Personal Injury

Brown urges province to use roadside tech to catch cell users

By AdvocateDaily.com Staff

Ontario personal injury lawyer and road safety advocate Patrick Brown tells CBC News he is lobbying the province to implement technology that would allow police to conduct roadside tests to see if drivers are using their cellphones behind the wheel.

The technology behind the ‘Textalyzer’ device is being debated in several U.S. cities, CBC reports, and its developer says it would allow police officers to plug a driver’s phone into a device that would analyze if it was being used in a car.

The news outlet reports that so far this year, Ontario police say distracted driving has accounted for 44 fatalities, while impaired driving has led to 34 deaths.

“We literally are running into a crisis proportion of pedestrians getting hit, struck, killed and hurt,” Brown, a principal partner with McLeish Orlando LLP, tells CBC News. “We don’t always have to be last in safety.”

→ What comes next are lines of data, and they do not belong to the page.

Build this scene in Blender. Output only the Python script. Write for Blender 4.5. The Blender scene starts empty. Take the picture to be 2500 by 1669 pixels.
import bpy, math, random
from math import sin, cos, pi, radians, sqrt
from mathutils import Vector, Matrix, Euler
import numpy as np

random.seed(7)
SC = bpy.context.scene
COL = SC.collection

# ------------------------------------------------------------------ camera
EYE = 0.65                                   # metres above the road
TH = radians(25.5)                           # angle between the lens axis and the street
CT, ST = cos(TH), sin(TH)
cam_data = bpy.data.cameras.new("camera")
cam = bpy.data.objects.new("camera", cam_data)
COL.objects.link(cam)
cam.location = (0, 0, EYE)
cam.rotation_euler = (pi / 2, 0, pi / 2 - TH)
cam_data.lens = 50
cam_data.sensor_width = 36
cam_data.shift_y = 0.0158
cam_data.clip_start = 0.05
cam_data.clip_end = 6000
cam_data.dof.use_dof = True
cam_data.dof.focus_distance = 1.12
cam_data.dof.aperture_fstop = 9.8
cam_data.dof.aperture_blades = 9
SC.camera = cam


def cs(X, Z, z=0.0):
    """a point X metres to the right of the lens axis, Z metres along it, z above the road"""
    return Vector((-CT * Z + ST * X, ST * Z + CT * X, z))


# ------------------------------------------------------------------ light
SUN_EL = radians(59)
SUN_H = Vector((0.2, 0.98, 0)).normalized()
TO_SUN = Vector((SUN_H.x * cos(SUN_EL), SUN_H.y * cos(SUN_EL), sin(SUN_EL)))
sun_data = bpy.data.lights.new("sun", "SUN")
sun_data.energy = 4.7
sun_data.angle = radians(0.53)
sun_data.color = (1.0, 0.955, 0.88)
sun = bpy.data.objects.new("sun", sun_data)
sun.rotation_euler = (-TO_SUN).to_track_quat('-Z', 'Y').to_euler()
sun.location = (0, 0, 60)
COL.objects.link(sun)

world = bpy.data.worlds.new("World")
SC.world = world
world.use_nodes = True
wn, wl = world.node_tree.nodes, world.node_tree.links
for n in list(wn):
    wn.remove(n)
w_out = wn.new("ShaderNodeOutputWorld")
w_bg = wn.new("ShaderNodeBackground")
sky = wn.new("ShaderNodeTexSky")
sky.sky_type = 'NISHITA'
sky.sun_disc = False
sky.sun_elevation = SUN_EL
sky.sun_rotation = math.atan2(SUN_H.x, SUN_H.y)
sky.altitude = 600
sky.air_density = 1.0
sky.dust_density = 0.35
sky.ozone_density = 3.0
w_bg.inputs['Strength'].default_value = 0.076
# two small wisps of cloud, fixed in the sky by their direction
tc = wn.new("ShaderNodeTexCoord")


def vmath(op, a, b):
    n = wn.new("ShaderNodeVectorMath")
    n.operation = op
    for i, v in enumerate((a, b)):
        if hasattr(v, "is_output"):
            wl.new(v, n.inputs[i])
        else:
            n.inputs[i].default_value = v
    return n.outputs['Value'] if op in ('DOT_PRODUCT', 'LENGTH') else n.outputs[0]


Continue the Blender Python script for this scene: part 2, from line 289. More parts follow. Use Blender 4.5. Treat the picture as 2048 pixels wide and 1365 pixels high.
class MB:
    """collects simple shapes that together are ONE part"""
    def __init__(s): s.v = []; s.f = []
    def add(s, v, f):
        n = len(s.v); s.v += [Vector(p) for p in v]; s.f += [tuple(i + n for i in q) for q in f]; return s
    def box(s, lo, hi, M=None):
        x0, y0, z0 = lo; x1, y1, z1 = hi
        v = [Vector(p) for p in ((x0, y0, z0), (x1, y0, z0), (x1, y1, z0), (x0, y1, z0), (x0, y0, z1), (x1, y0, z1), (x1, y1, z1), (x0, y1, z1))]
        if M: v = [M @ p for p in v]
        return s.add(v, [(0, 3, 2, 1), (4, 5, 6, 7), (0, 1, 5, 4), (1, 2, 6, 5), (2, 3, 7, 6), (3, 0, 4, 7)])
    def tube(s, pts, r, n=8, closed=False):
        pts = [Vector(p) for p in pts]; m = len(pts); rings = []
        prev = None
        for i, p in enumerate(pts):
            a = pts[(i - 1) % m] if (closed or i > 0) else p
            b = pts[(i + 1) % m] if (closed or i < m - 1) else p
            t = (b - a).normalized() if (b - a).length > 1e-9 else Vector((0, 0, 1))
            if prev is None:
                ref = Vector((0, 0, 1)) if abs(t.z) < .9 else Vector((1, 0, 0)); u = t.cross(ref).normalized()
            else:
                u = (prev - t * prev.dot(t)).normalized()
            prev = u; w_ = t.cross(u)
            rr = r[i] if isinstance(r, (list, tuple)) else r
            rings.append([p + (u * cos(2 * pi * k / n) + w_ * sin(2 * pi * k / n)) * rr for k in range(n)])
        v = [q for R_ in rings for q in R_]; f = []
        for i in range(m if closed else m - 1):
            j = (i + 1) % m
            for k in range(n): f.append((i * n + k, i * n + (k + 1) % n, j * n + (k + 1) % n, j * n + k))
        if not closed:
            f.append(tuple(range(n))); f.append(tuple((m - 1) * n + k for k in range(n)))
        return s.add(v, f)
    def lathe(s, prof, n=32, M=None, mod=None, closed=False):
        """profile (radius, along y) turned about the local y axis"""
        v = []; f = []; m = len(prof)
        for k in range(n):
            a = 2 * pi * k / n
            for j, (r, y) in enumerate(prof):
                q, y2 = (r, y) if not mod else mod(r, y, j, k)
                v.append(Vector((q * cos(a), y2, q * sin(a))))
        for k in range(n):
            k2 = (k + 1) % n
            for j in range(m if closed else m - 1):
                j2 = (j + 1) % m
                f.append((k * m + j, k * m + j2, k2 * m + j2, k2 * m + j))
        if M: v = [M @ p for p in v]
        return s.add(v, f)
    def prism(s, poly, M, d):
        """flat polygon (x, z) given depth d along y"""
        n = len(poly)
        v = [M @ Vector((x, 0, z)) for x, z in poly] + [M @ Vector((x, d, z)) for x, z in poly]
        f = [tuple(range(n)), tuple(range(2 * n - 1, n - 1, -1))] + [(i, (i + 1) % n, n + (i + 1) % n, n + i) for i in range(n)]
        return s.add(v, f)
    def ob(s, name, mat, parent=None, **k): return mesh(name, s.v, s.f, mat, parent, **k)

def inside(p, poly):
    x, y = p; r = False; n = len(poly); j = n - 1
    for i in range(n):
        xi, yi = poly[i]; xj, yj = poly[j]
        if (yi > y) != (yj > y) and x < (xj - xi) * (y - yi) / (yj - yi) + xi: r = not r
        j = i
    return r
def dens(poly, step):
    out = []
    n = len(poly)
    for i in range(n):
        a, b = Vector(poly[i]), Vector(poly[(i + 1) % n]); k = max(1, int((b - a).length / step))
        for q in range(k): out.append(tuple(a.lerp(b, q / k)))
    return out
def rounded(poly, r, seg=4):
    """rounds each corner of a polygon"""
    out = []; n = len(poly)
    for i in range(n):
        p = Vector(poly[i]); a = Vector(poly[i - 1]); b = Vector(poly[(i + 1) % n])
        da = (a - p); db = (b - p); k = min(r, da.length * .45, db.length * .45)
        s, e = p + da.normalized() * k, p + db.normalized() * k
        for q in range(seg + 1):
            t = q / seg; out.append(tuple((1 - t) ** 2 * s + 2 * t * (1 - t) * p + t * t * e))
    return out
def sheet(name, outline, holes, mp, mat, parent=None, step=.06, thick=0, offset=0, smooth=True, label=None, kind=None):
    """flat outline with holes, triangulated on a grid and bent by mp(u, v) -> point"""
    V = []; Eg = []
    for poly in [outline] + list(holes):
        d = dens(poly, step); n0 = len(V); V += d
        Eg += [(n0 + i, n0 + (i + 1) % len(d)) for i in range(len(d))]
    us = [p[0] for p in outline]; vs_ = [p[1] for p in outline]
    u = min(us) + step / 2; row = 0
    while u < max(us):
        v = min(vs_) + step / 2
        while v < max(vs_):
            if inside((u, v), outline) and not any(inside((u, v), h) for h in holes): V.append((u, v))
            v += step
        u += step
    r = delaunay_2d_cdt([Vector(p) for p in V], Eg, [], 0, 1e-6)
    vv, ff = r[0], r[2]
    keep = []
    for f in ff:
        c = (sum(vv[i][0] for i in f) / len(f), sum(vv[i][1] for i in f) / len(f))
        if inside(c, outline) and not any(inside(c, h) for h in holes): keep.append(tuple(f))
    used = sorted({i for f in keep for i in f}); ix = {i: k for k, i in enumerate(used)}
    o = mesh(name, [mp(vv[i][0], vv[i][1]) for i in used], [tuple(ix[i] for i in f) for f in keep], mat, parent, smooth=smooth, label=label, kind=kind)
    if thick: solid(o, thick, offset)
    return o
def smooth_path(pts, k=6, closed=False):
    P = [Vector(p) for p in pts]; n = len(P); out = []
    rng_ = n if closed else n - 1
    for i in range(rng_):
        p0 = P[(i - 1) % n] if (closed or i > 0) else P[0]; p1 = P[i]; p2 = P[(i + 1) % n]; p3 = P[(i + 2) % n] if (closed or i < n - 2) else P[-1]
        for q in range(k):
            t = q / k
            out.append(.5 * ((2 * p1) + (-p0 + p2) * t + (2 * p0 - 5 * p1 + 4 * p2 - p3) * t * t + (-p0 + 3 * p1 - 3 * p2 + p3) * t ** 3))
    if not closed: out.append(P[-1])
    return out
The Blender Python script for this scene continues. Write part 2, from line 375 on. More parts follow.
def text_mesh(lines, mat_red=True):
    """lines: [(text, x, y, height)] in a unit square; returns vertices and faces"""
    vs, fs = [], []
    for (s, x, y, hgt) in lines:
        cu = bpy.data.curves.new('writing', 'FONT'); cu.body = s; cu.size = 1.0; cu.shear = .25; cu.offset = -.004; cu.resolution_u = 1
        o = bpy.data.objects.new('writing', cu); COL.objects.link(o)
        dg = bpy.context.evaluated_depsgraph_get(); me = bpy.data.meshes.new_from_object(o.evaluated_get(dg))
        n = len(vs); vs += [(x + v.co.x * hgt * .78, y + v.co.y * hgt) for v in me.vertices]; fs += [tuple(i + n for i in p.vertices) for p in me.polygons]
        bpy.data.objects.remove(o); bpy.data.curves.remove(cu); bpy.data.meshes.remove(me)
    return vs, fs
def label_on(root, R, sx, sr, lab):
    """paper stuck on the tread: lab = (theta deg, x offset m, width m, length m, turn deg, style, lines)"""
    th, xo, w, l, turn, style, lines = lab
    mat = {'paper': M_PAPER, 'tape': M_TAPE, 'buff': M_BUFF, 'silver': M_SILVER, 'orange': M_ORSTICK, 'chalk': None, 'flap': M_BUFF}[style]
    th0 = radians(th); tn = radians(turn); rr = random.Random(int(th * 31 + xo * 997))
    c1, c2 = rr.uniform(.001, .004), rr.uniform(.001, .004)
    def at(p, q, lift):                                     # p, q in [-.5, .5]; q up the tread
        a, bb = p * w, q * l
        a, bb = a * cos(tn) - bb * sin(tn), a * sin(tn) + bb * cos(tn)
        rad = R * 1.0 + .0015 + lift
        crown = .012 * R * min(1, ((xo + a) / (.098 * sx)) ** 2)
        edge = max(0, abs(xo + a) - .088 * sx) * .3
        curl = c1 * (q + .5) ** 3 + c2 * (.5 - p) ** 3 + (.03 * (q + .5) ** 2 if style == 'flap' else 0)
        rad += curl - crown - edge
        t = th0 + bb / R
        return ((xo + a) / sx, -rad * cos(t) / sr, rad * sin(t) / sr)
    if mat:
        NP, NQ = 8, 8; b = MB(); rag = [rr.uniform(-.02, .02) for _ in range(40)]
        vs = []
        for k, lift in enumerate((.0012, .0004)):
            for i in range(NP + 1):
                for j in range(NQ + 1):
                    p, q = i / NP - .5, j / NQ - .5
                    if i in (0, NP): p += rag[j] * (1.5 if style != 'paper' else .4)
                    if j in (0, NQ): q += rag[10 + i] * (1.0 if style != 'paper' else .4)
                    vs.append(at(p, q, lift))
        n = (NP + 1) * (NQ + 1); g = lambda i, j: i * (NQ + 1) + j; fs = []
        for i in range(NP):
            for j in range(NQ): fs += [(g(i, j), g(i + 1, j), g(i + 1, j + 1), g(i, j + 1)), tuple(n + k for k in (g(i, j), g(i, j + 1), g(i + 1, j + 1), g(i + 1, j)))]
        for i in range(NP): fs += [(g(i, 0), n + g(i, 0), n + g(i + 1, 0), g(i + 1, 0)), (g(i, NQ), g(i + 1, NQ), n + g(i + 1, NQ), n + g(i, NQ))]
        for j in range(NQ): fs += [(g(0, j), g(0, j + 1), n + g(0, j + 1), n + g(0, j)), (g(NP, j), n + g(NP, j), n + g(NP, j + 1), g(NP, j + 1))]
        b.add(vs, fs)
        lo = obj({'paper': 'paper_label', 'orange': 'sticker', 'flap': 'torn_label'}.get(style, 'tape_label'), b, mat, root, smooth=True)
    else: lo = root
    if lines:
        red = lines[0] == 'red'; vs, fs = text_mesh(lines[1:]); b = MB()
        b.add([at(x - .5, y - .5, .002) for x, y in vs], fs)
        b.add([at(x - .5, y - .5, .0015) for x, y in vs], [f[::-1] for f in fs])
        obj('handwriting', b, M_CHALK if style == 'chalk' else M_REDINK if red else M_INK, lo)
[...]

Brown, a founding member of the Coalition for Vulnerable Road User Laws, says he raised the issue when he met with Ontario Minister of Transportation Caroline Mulroney last month to talk about vulnerable road user laws.

The province said in a statement that it is continuing to monitor the effectiveness of Ontario’s distracted driving laws, new research, and what’s happening in other jurisdictions, CBC reports. As well, ministry officials say any new tools would have to be reviewed with law enforcement and other ministries.

“Such a review would include addressing any privacy concerns, as many individuals store personal information in cellphones,” the statement reads.

In an interview with CBC Radio, Brown addresses those privacy concerns and says that if police are attending a crash scene or have pulled over a suspicious driver, an officer could plug the Textalyzer into the person’s mobile device.

“It simply is looking at the temporal timestamp of an activity that occurred, such as touches and swipes on the phone — it doesn’t download any content from the phone,” he says, noting privacy concerns about the device are a bit of a red herring.

Currently, the police are not able to access that type of information from cellphones. After a crash scene, they may try to obtain the cellphone records from the service provider, but Brown says many officers have run into difficulty getting those files.

“In many of these crashes, nobody sees the person on the phone, and unless the police officer has reasonable probable grounds in the form of a witness, they simply can’t get the summons or warrant to access the information,” he tells CBC Radio.

Brown says legislation is being pursued by a handful of states in the U.S., with some jurisdictions conducting pilot projects with the Textalyzer technology.

He says that the enforcement of distracted driving is very difficult because people don’t see the drivers on their phones.

“We know that at crash scenes, people aren’t necessarily being charged but then later on during a civil suit, the records are accessed and, in fact, the person was on the phone. So it’s a real problem.

“You can increase all the penalties you want for distracted driving, but if you can’t catch these culprits, then you’re not going to make the change you need,” Brown says.